Monday, 5 September 2011

Experimenting with a bag lady persona

    All my life I'd always had a fear of ending up on the streets, of becoming a bag lady - you know the old lady who trundles around the streets with all her belongings in plastic bags and wearing all her clothes at once; a homeless old soul, sad and mad.
    When I was doing my PhD at university I discovered an interesting fact that many of my single (female) colleagues shared this fear. It drove us to take as much teaching work as we could manage, while still working on our various projects. Our male colleagues didn't have that fear, interestingly. I'd wondered about this fear so often that when I joined the computer generated virtual environment that is Second Life I thought I'd examine it more closely, examine my repulsion, attraction (for that was in "there" as well) and the nitty gritty of the anxieties that drove it. So I found a disgusting old skin and shape (not easy to locate in this virtual space because most people like beautiful bodies and that's what are in the marketplace) and clothed her in unmatching rags and took her to fashionable places where she'd sit or just get in people's way. Every avatar avoided her. I could barely stand being her, but I stuck with my discomfort (through upwelling nausea) and after 3 consecutive evenings I completely lost my fear.

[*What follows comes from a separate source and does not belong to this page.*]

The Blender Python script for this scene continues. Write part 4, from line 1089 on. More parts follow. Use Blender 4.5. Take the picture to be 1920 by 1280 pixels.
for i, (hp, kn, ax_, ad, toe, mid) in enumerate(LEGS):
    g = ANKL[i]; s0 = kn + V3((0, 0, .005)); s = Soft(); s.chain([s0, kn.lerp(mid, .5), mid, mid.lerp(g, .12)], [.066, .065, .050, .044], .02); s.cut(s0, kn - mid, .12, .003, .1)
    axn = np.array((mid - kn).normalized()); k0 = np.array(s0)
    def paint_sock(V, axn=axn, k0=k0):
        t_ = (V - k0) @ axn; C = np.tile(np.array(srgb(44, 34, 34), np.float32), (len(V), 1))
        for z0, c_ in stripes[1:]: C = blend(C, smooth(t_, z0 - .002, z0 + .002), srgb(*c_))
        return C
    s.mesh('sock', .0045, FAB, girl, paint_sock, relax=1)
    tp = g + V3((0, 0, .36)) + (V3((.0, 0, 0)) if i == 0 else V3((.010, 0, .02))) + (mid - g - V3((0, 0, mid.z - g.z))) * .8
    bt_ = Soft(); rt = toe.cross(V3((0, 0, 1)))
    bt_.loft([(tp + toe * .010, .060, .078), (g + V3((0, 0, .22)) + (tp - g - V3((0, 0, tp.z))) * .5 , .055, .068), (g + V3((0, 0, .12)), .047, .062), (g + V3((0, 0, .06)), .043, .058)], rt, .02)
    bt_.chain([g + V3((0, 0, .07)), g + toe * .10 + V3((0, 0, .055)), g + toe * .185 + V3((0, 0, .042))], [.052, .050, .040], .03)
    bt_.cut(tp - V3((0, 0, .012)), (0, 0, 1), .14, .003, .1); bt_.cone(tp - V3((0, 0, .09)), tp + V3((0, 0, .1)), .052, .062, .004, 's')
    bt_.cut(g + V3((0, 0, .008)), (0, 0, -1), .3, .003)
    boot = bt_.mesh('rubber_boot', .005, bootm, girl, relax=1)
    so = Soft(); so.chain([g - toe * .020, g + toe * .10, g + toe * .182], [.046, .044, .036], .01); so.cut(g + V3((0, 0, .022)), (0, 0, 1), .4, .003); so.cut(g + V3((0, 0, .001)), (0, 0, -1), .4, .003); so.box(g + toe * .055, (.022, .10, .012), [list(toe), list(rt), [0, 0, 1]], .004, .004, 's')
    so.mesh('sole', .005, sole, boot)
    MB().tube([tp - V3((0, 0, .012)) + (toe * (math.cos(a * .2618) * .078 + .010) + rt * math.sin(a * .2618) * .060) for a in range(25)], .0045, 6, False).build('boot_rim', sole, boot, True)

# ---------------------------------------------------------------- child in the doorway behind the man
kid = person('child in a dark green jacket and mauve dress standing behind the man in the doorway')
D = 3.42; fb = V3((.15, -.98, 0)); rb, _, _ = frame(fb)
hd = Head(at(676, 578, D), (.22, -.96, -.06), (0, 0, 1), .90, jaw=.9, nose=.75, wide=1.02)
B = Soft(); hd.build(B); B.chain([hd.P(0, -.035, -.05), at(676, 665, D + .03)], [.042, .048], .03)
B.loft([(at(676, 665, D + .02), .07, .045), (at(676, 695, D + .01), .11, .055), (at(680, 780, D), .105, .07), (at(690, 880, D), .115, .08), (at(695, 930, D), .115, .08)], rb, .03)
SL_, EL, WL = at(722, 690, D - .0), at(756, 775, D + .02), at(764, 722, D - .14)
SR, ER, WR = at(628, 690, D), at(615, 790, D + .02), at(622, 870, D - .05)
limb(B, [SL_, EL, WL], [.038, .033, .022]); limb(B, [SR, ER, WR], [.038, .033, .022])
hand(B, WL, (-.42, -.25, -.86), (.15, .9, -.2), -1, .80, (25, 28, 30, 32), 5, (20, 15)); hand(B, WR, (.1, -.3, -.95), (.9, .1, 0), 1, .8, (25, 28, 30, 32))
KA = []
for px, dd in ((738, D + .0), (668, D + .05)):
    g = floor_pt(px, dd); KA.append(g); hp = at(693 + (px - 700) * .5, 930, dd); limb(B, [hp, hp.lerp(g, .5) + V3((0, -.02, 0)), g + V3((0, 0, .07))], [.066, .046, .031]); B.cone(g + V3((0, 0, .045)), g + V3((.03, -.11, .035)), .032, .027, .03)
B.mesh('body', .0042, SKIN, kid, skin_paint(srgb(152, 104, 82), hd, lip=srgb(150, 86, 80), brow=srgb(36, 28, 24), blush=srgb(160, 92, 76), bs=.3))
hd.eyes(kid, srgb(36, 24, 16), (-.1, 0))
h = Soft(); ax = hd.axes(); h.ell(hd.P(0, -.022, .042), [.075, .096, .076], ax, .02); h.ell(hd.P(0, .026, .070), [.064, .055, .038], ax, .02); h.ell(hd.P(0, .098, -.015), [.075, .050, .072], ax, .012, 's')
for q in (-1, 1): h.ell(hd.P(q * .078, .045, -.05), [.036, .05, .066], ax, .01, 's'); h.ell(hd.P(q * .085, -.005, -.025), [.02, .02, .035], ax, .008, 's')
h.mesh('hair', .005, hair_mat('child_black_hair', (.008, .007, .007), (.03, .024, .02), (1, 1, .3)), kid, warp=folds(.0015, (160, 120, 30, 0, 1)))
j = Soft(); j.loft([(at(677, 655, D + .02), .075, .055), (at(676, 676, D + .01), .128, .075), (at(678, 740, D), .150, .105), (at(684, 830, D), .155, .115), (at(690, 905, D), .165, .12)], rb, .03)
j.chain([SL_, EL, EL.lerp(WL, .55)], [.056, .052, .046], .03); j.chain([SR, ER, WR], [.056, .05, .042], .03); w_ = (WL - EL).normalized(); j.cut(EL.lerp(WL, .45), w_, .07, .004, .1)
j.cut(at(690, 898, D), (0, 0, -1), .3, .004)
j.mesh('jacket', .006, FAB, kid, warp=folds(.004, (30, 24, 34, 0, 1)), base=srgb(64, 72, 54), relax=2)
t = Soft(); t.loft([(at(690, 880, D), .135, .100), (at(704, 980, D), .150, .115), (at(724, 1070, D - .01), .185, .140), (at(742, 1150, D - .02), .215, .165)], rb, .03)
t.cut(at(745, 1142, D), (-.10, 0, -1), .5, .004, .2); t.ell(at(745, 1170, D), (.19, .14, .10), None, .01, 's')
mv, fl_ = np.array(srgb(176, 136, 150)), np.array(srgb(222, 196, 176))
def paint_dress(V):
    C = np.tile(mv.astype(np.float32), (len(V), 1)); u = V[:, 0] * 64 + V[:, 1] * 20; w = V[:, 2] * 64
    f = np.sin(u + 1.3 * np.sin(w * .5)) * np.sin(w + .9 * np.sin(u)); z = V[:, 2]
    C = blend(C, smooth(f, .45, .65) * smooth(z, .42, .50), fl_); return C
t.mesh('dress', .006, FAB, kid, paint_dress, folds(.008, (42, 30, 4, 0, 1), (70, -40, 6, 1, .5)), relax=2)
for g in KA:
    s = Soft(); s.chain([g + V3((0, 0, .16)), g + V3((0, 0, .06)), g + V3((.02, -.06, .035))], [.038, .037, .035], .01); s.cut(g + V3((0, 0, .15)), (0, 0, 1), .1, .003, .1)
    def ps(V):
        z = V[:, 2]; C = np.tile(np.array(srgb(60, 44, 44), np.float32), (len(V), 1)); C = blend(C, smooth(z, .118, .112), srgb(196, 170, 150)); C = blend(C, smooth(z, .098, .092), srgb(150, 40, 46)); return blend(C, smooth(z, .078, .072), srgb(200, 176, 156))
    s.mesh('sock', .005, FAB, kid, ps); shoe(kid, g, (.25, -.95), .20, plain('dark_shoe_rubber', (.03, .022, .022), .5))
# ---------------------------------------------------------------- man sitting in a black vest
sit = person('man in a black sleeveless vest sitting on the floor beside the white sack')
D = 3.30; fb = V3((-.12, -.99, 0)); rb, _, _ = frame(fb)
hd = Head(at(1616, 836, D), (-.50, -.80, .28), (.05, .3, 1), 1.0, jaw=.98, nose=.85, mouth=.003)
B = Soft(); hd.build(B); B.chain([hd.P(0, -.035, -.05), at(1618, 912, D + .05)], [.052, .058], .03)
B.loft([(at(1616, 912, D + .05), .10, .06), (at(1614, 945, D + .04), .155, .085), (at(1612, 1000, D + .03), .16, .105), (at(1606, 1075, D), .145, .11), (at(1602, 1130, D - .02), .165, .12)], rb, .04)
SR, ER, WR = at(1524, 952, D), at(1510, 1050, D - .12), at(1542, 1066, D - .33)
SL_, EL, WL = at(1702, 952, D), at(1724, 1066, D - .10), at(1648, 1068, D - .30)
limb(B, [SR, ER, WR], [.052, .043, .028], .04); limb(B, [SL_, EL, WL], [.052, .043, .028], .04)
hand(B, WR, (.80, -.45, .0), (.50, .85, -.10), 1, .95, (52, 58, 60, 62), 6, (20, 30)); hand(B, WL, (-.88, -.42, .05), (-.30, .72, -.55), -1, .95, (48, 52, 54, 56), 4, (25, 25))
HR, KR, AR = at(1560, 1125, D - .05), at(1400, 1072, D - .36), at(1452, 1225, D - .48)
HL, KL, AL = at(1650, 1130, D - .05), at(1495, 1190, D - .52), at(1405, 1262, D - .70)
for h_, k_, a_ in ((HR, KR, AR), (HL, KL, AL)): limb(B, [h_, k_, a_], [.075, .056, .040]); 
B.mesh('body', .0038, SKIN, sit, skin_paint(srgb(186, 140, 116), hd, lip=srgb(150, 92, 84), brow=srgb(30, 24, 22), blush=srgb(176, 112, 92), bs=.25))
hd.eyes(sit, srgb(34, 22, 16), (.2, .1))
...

     Part of my bag-lady fear was a money anxiety so profound that I couldn't invest money, but had to have it available - at hand - in short term deposits (a bank equivalent of money under the mattress). I'd been to a financial adviser a year or so previously, but couldn't go ahead with the plan she drew up. After the bag-lady experiment I felt able to return to the financial adviser, draw up another plan, and invest my money properly.
     The bag lady experiment was a success and alerted me to other useful experiments. I intend to use this blog to write about some of these.